Du côté de l’assistance, on commenta les ententes et les implications dans le développement des collections : plusieurs participants ont vivement manifesté leur intérêt de voir la GBQ mettre en place des accords avec des bibliothèques autres que la BNQ et celle de la ville de Montréal. Les bibliothèques scolaires sont les principales intéressées.
Par ailleurs, on s’intéressa aux relations entre la GBQ et Internet : les questions tournaient autour de son implication dans la gestion et la diffusion des documents sur Internet, et de son rôle comme bibliothèque de référence de sites et de ressources francophones disponibles sur Internet. Pour le moment, aucun scénario n’a été mis en avant, Lise Bissonnette et son équipe étudient les expériences des autres grandes bibliothèques nationales. Enfin, la question de l’embauche de bibliothécaires a été soulevée : quand, combien et comment. Actuellement peu de professionnels travaillent pour la GBQ (l’équipe au complet compte dix-huit personnes) et l’ouverture de postes ne débutera pas avant l’année prochaine. Rien de plus ne peut être avancé pour le moment.
L’échange a donc eu lieu : le projet de la GBQ touche toutes les bibliothèques du Québec et tous leurs professionnels. Lors de son prochain congrès, il est à prévoir que la CBPQ ne manquera pas de renouveler son invitation à Lise Bissonnette.
Les tendances professionnelles : 2000 et après
Bibliothécaires, quel va être votre devenir... ? Nous serions actuellement dans l’économie du savoir : « L’économie du savoir est une expression qui désigne l’apport des connaissances et de la technologie à la croissance économique ». De fait, il y a toujours eu du savoir dans l’économie, mais maintenant il est intégré directement dans la croissance. L’information, les communications et l’informatique se sont conjuguées pour transformer la société, mais est-ce suffisant pour la changer ? Pour qu’il y ait une économie du savoir, il faut que l’apport des connaissances et des technologies à la croissance de l’économie soit significatif.

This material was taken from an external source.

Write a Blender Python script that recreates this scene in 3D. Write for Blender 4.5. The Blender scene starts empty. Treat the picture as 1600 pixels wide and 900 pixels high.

Yves Lirette et André Desnoyers, économistes de Développement des ressources humaines-Canada, étudient les facteurs économiques selon les points de vue industriel (les industries à contenu de savoir élevé ont-elles pris de l’importance ?) et professionnel (les professions à contenu de savoir élevé ont-elles gagné de l’importance ?). En analysant les données pour la croissance au Québec et au Canada de 1985 à 1997 4, ils notent effectivement que ces industries et professions ont crû plus rapidement que les autres (plus du double). Ils définissent le phénomène comme l’émergence d’une économie du savoir, car les emplois se déplacent vers les industries et professions à contenu élevé de savoir, mais dans des proportions plus faibles que ce qu’ils s’attendaient à trouver. Par ailleurs, l’économie et la société se complexifient et le rythme du renouvellement des connaissances augmente, ce qui leur permet d’identifier une nouvelle économie, celle de l’apprentissage.
D’ici les cinq prochaines années, le taux de croissance de l’emploi au Québec devrait se maintenir malgré un ralentissement de l’économie – ce sont les domaines de la santé et des sciences naturelles et appliquées qui devraient être les plus en demande. Les professions en croissance seraient dans le domaine de la gestion, et parmi celles qui demandent des compétences professionnelles (par opposition aux compétences techniques ou élémentaires 5).
À partir de ces données, Yves Lirette et André Desnoyers ont tenté d’analyser le profil professionnel des bibliothécaires 6 et de dégager leurs perspectives d’emploi. Leur nombre devrait augmenter très légèrement au cours des cinq prochaines années. Mais les investissements dans les secteurs traditionnels des bibliothèques ne permettront pas de dégager de nouveaux emplois. La plupart des places à pourvoir seront le fait des départs à la retraite. La profession est en mutation profonde. Parmi les nouveaux créneaux, Internet serait un des principaux fournisseurs direct et indirect d’emploi : formation, recherche d’information, mise en place de ressources pour la recherche, organisation et diffusion d’information. Des postes liés à la gestion ou aux technologies de l’information et des communications pourraient offrir des débouchés intéressants. Parmi les nouveaux groupes de bibliothécaires, ils identifient les courtiers en information, les formateurs de gestion de l’information et les veilleurs stratégiques. Les travailleurs autonomes restent encore assez rares.
Les employeurs recherchent les caractéristiques professionnelles suivantes : des candidats maîtrisant les aspects techniques de la bibliothéconomie (la connaissance des logiciels, des nouveaux outils Internet, est un atout), se maintenant au courant de l’évolution de la profession, ayant une solide culture générale, un bon sens de l’organisation, des capacités à communiquer et à s’adapter, ayant pour qualités d’être autonomes, minutieux, polyvalents, ouverts d’esprit et... bilingues ! L’économie bouge vite. Les bibliothèques et les bibliothécaires ont leur place dans une économie toujours plus consommatrice d’information. Le dynamisme de la profession et son implication dans les nouveaux médias devraient permettre le développement de créneaux d’intervention.